Nada impõe mais que o Bernabéu
O City é uma grande equipa que carece de contexto. Contra o Bayern, a contundência do resultado não teve eco popular que merecia
PAIXÃO SEM ECO
OCity é uma grande equipa que carece de contexto. Contexto histórico porque lhe faltam raízes e emocional porque os seus adeptos não acreditam muito nisso. Isso pareceu-me perceber com o confronto contra o Bayern, onde a qualidade do jogo, o estatuto do rival e a contundência do resultado não tiveram o eco popular que merecia. Uma alegria sem loucura, como se os espectadores não se tenham ainda constituído numa afición capaz de jogar o jogo. Uma paixão, enfim, que não assusta. Chegaram ao triunfo porque têm critério coletivo, talento luxuoso em todos os setores do campo e as ofertas inesperadas de Upamecano, mais preocupado em controlar Haaland do que a bola. Via fluvial responsável por uma inundação. Três golos de diferença são muitos golos. Mas o Bayern tem história, equipa e afición. Uma força orgulhosa que, desamarrada, pode fazer ao City um Bernabéu.
UMA HISTÓRIA DE TERROR
Ese o City resiste é muito provável que lhe espere o Bernabéu de verdade, o autêntico. O City é uma máquina que leva anos bem oleada e que foi potenciada pela energia entre animal e cibernética de Haaland. Metem medo. Mas já que falamos de medo, nada impõe mais do que o Bernabéu com o seu esqueleto renovado e a memória intacta. O City, que já experimentou essa força entre mitológica e esotérica, não poderá dormir tranquilo sabendo que no Bernabéu acontecem coisas inimagináveis. Essa literatura fantástica apoderou-se já de toda a Europa à força de ver que ali, poucos minutos valem por 180. Mais do que magia tem a ver com a ciência de Modric e Kroos, a urgência de Vinícius, a paciência de Benzema e, se a circunstância o pede, a sobrevivência que representa Courtois. Por uma coisa ou por outra, a luta de medos sempre a ganha o Madrid.
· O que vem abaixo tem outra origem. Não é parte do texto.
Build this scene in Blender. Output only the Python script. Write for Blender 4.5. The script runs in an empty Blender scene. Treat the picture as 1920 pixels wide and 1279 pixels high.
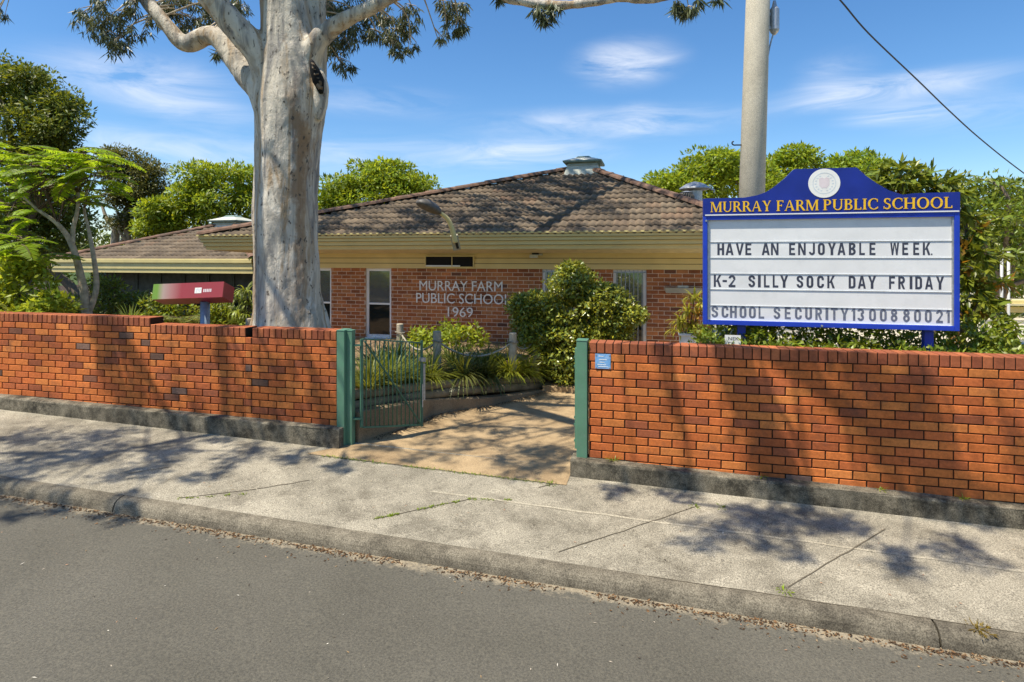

Upamecano e Haaland em luta acesa na primeira mão dos quartos da Champions, duelo no qual o City bateu o Bayern por 3-0
OFERTA, PROCURA…
ESTÁVAMOS nos inícios dos anos noventa e jogava-se em Tóquio um jogo de velhas glórias. Alguns companheiros estavam bem e ainda atraíam o interesse de mercados atrativos. Um deles, célebre, queria prolongar a sua carreira no Japão e marcou uma reunião com dirigente de uma equipa em que se apresentou com um companheiro que fez de tradutor. O japonês falava um pouco de inglês, o tradutor outro pouco e, como os dois poucos não davam para muito, depois dos cumprimentos passou-se à questão crítica. O japonês perguntou quanto queria ganhar. O jogador, depois de pensar mais do que a conta, disse: «Quatrocentos mil dólares», e deixou que o tradutor fizesse o seu trabalho enquanto ele fixava o olhar no japonês para ver como reagia. O tipo escutou sem mover uma pestana. Perante tal indiferença, o jogador, elevando a voz de um modo abrupto, corrigiu: «Quinhentos mil!»
… E LOUCURA
PARA alívio dos protagonistas o japonês não pertencia à Yakuza, mas aquilo não terminou bem. O conteúdo do episódio é de uma ingenuidade própria daqueles tempos e quanto ao valor, hoje ao alcance de um jogador do Castilha, escrevê-la produz até ternura. Recordei-a quando se publicou a oferta pornográfica que o futebol saudita fez a Messi: quatrocentos milhões. É o preço que vale tirar um génio do foco competitivo para o levar para um país riquíssimo e apaixonado, mas inconsequente em termos futebolísticos. Não gostava de ser Messi (mentira, adoraria) e ter que decidir entre o exílio milionário, ficar no PSG, ou voltar ao Barça. Eu aconselhar-lhe-ia que, na mesa de negociações, dissesse: «Quinhentos mil!», na certeza de que ao seu interlocutor, como aquele japonês, não se moverá uma pestana.